よく似た制度に法定後見制度(成年後見・保佐・補助)がありますが、法定後見制度では見知らぬ人(多くは裁判所が選任する弁護士・司法書士など)が成年後見人等に選任されることも多いので安心感が違います。

このように自分の判断能力が低下したときに、自分に代わって財産管理等の仕事をしてくれる人(任意後見人)をあらかじめ定め、その人との間で、財産管理等の代理権を与えて仕事(法律行為)をしてもらうことを委任する契約が任意後見契約です。

この契約を締結するには、任意後見契約に関する法律により、公正証書でしなければならないことになっています。その理由は、委任者本人の意思と判断能力をしっかりと確認し、また、契約の内容が法律に従ったきちんとしたものになるように、法的知識と経験を有する公証人が作成する公正証書によらなければならないと定められているからです。

また、法定後見の場合は後見人の権限内容は民法および家庭裁判所の審判によって決まるのですが、任意後見人の権限内容は、委任者本人と任意後見受任者との話し合いにより、自由に決めることができます。

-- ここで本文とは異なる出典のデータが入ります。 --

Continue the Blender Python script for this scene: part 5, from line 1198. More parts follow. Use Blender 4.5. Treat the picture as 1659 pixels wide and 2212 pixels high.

任意後見契約をした方が、ご本人の判断能力が低下した場合に、家庭裁判所で任意後見監督人が選任されて初めて任意後見契約の効力が生じます。契約で定められた任意後見人が任意後見監督人の監督の下に、契約で定められた特定の法律行為を本人に代わって行うことができます。この手続きを申し立てることができるのは、ご本人やその配偶者、四親等内の親族、任意後見受任者です。